■ **OBJECTIVE**:
Look through the data below and work out how many lines contain the string "this". Give the number alone.

■ **MATERIAL TO PROCESS**:
►

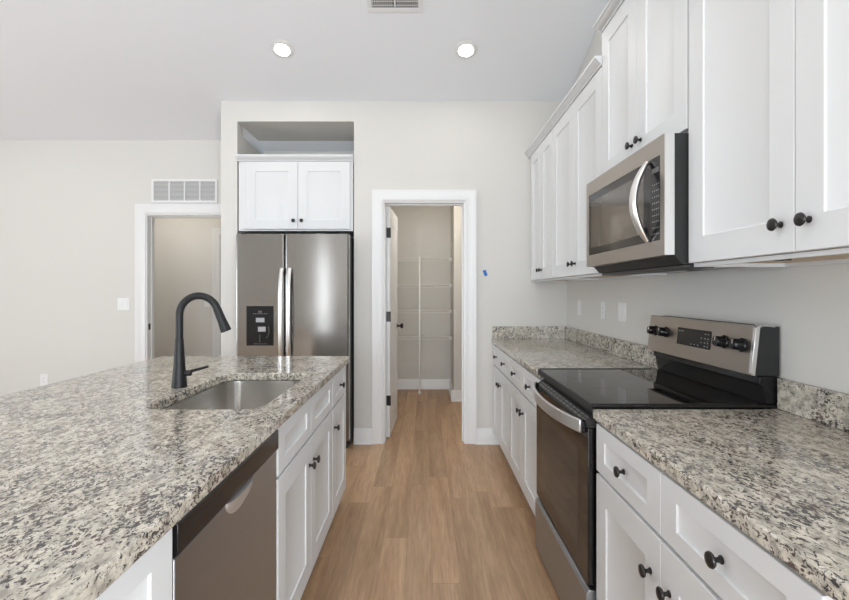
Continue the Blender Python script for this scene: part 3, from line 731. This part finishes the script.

◄
►

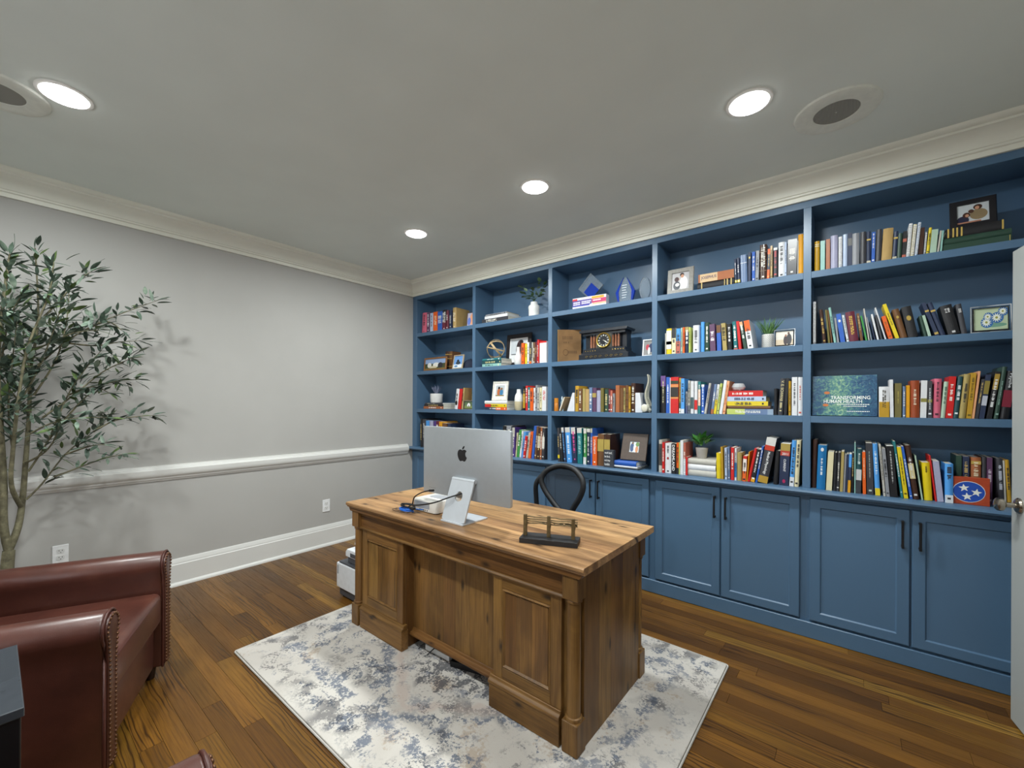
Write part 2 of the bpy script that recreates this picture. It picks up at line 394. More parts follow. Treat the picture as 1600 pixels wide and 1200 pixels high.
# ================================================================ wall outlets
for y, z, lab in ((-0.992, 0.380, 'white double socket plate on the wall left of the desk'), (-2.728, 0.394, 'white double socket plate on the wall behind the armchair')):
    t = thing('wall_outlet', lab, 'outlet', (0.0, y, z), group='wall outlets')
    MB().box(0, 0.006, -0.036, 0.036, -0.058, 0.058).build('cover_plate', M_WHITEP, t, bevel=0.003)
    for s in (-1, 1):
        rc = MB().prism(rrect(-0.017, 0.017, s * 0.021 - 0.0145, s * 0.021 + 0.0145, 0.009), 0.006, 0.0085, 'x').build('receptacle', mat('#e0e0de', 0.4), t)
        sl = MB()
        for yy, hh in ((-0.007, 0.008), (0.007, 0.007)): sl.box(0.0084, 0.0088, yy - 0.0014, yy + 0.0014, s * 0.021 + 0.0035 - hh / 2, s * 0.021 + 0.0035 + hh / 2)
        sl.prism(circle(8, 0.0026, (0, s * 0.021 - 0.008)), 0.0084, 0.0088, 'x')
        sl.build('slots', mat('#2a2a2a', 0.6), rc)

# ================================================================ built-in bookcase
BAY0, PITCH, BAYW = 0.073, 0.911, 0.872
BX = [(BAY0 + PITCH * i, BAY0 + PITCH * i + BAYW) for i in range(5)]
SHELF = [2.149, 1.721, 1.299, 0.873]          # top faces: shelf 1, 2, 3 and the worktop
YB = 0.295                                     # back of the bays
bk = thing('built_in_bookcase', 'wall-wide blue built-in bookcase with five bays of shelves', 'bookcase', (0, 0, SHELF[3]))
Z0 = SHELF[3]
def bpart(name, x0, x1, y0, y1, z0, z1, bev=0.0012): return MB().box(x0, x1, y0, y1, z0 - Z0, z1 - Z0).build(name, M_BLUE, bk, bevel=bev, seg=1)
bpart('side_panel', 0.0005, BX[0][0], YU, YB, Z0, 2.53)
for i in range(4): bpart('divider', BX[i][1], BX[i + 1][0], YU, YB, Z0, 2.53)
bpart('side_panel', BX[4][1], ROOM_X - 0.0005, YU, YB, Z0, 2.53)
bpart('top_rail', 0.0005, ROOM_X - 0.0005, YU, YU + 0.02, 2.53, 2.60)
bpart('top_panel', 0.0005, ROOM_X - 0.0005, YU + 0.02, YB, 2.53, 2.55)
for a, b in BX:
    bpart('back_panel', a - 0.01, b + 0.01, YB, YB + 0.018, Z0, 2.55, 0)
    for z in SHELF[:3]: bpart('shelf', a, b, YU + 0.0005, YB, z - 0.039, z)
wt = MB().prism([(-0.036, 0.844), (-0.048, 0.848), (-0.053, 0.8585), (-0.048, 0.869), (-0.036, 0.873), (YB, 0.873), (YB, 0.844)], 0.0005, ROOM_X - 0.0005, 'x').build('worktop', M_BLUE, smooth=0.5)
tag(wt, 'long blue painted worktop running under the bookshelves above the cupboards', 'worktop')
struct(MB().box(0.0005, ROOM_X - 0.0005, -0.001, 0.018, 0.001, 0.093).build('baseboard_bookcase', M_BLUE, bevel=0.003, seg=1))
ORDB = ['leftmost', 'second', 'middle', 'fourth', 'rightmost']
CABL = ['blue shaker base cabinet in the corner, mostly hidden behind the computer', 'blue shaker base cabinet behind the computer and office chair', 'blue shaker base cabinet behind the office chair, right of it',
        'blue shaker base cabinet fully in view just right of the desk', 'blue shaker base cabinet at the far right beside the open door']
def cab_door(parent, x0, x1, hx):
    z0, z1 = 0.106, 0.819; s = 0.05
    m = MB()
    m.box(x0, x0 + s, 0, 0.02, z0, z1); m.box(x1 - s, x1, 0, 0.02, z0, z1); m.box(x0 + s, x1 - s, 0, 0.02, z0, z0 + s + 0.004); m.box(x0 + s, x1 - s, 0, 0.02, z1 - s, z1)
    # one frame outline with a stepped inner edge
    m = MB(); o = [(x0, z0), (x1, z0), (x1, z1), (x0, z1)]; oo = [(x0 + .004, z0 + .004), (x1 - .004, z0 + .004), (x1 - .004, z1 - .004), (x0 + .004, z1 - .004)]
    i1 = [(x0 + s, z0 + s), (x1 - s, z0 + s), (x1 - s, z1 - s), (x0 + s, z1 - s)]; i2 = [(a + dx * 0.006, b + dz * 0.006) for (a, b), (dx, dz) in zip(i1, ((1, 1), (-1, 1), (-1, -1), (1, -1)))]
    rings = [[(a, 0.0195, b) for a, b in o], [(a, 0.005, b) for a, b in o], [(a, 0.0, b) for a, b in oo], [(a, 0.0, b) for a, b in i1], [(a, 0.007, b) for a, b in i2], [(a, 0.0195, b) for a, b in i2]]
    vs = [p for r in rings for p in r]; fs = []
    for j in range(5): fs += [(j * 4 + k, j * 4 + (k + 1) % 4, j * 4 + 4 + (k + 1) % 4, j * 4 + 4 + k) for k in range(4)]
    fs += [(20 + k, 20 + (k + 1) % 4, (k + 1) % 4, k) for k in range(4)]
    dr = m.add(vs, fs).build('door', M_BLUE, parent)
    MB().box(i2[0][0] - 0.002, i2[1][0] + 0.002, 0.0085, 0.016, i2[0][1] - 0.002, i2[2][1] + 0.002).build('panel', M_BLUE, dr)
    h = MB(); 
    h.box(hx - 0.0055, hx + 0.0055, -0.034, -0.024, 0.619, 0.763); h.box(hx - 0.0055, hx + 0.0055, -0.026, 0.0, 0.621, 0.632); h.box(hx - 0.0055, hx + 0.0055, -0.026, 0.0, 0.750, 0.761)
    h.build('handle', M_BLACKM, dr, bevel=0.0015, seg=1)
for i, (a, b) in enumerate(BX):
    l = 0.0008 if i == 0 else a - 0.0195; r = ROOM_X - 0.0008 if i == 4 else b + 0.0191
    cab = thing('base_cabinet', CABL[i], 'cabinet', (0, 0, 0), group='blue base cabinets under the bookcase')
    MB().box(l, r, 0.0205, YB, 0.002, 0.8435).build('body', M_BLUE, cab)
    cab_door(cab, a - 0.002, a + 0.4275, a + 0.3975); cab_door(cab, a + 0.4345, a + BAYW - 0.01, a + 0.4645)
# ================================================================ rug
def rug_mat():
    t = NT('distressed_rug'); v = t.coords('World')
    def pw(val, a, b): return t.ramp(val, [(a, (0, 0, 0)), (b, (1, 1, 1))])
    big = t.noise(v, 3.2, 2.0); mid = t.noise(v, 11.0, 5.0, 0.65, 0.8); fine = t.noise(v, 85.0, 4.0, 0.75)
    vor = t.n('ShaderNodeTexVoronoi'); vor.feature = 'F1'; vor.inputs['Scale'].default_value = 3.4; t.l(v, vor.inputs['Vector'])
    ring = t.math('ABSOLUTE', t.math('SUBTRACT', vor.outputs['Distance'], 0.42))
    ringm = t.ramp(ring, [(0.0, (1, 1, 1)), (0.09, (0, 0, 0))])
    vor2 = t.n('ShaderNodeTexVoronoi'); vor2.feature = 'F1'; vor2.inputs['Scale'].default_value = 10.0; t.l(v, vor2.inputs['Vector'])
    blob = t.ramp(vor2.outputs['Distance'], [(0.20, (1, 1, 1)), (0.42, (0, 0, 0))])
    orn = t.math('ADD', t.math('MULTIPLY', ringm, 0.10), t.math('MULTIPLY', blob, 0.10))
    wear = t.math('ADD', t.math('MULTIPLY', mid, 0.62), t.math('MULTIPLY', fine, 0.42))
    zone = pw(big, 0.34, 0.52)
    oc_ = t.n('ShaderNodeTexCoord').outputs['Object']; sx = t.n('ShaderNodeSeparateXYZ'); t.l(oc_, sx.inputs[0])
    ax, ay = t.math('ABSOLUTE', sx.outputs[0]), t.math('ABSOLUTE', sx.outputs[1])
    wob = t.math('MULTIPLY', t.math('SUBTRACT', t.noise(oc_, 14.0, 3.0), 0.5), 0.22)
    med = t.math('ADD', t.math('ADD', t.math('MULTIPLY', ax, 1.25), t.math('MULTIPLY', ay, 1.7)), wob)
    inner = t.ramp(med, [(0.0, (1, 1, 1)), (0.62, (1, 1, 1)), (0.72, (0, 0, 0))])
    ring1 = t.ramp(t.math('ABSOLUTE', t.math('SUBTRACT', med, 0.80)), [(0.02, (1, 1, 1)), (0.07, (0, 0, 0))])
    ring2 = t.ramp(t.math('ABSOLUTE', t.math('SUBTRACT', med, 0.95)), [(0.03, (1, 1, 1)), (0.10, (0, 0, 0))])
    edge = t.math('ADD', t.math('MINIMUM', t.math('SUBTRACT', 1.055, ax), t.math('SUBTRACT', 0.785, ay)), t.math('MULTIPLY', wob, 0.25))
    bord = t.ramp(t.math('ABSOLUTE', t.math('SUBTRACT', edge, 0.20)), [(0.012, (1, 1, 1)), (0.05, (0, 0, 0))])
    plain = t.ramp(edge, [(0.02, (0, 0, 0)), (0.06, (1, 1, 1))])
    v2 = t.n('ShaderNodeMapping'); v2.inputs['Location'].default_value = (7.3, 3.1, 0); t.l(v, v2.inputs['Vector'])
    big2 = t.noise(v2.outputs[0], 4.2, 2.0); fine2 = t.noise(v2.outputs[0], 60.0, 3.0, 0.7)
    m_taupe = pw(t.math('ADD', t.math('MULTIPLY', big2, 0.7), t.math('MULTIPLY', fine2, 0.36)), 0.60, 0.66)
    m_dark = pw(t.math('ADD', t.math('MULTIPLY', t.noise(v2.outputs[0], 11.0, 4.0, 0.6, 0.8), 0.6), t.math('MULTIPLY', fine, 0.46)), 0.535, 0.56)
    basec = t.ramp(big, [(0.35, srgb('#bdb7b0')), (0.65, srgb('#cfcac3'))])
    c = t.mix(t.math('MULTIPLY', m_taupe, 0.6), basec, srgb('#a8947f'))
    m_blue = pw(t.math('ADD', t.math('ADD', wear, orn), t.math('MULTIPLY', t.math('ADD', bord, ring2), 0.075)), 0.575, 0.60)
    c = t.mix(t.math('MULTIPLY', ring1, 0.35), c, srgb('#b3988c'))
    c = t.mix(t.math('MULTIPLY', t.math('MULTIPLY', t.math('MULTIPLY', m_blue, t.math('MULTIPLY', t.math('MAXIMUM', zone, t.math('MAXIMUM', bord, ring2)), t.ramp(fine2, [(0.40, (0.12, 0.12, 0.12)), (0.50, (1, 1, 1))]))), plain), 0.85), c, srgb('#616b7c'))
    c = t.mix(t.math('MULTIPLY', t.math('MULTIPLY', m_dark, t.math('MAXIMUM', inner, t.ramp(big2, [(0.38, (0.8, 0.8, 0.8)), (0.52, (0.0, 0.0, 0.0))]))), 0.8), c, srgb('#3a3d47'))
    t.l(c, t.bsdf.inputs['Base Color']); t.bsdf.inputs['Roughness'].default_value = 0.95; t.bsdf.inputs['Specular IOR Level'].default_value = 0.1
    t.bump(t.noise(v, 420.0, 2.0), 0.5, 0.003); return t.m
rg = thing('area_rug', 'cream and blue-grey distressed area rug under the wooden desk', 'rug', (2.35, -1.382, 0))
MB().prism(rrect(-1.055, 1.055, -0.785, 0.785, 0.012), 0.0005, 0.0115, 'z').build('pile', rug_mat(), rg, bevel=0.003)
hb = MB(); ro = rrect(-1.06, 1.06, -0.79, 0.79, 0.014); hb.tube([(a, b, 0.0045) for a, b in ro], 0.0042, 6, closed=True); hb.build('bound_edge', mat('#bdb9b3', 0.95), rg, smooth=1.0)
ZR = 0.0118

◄

■ **ANSWER**:
2